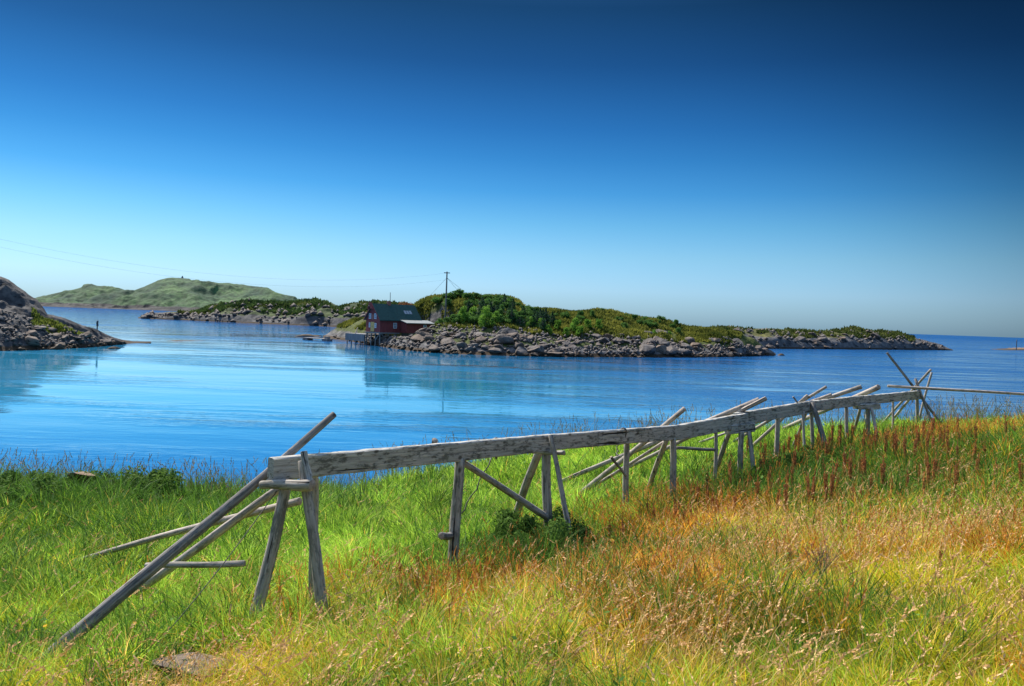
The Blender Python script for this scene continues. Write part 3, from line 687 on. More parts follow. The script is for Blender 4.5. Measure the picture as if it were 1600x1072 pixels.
rubble('rubble', isl, 1900, 560, 1205, 0.0, 0.32, .15, .55, 5)
rubble('rubble', mid, 260, 225, 600, 0.0, 0.7, .5, 2.0, 7)
rubble('rubble', low, 260, 1080, 1475, 0.0, 0.8, .3, 1.1, 8)
rubble('rubble', pnt, 500, -40, 195, 0.0, 0.5, .12, .4, 6)
# stone in the grass by the camera, boulder on the left mound
p = P(300, 1034, 6.5)
o = boulder(Vector((p.x, p.y, gz(p.x, p.y) + .12)), .36, 'flat pinkish grey stone half hidden in the foreground grass', None, (1.05, .8, .5)); o.rotation_euler = (0.05, 0.02, .1); o.name = 'flat_stone'; o['category'] = 'stone'
p = P(128, 744, 15.4)
o = boulder(Vector((p.x, p.y, p.z + .02)), .36, 'brown boulder poking out of the grassy mound at the shore', None, (1.2, .8, .6)); o.name = 'mound_boulder'; o.data = rock_mesh('mound_boulder', 77, M['rock_dark'])

# floating seaweed
M['kelp'] = mat_plain('wet_kelp', (.012, .014, .012), .35, .3, 3)
def seaweed():
    Vs = []; Fs = []; rnd = np.random.default_rng(4); c0 = 0
    for (x0, y0, x1, y1, n) in ((573, 562, 622, 565, 60), (665, 569.5, 735, 571.5, 70), (735, 571, 806, 574.5, 50), (815, 577, 850, 578, 20), (860, 562, 965, 567, 60)):
        for k in range(n):
            u = rnd.random(); p = on_water(x0 + (x1 - x0) * u, y0 + (y1 - y0) * u + rnd.normal() * .25)
            a, b_ = rnd.uniform(.15, .7), rnd.uniform(.06, .22); N_ = 7
            ang = np.arange(N_) * 2 * math.pi / N_
            v = np.c_[p.x + a * np.cos(ang) * rnd.uniform(.6, 1.2, N_), p.y + b_ * np.sin(ang) * rnd.uniform(.6, 1.2, N_) * 2.0, np.full(N_, .015)]
            v = np.r_[v, [[p.x, p.y, .05]]]
            Vs.append(v); Fs.append(np.array([(j, (j + 1) % N_, N_) for j in range(N_)]) + c0); c0 += N_ + 1
    return tag(fast_mesh('seaweed', np.concatenate(Vs), [np.concatenate(Fs)], M['kelp'], smooth=True), 'dark streaks of floating seaweed on the water before the boathouse', 'seaweed', kind='stuff')
seaweed()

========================

__Task prompt__: Every line of the data above should be quoted exactly. Omit the pictures.

__Written response__:
The Blender Python script for this scene continues. Write part 3, from line 687 on. More parts follow. The script is for Blender 4.5. Measure the picture as if it were 1600x1072 pixels.
rubble('rubble', isl, 1900, 560, 1205, 0.0, 0.32, .15, .55, 5)
rubble('rubble', mid, 260, 225, 600, 0.0, 0.7, .5, 2.0, 7)
rubble('rubble', low, 260, 1080, 1475, 0.0, 0.8, .3, 1.1, 8)
rubble('rubble', pnt, 500, -40, 195, 0.0, 0.5, .12, .4, 6)
# stone in the grass by the camera, boulder on the left mound
p = P(300, 1034, 6.5)
o = boulder(Vector((p.x, p.y, gz(p.x, p.y) + .12)), .36, 'flat pinkish grey stone half hidden in the foreground grass', None, (1.05, .8, .5)); o.rotation_euler = (0.05, 0.02, .1); o.name = 'flat_stone'; o['category'] = 'stone'
p = P(128, 744, 15.4)
o = boulder(Vector((p.x, p.y, p.z + .02)), .36, 'brown boulder poking out of the grassy mound at the shore', None, (1.2, .8, .6)); o.name = 'mound_boulder'; o.data = rock_mesh('mound_boulder', 77, M['rock_dark'])

# floating seaweed
M['kelp'] = mat_plain('wet_kelp', (.012, .014, .012), .35, .3, 3)
def seaweed():
    Vs = []; Fs = []; rnd = np.random.default_rng(4); c0 = 0
    for (x0, y0, x1, y1, n) in ((573, 562, 622, 565, 60), (665, 569.5, 735, 571.5, 70), (735, 571, 806, 574.5, 50), (815, 577, 850, 578, 20), (860, 562, 965, 567, 60)):
        for k in range(n):
            u = rnd.random(); p = on_water(x0 + (x1 - x0) * u, y0 + (y1 - y0) * u + rnd.normal() * .25)
            a, b_ = rnd.uniform(.15, .7), rnd.uniform(.06, .22); N_ = 7
            ang = np.arange(N_) * 2 * math.pi / N_
            v = np.c_[p.x + a * np.cos(ang) * rnd.uniform(.6, 1.2, N_), p.y + b_ * np.sin(ang) * rnd.uniform(.6, 1.2, N_) * 2.0, np.full(N_, .015)]
            v = np.r_[v, [[p.x, p.y, .05]]]
            Vs.append(v); Fs.append(np.array([(j, (j + 1) % N_, N_) for j in range(N_)]) + c0); c0 += N_ + 1
    return tag(fast_mesh('seaweed', np.concatenate(Vs), [np.concatenate(Fs)], M['kelp'], smooth=True), 'dark streaks of floating seaweed on the water before the boathouse', 'seaweed', kind='stuff')
seaweed()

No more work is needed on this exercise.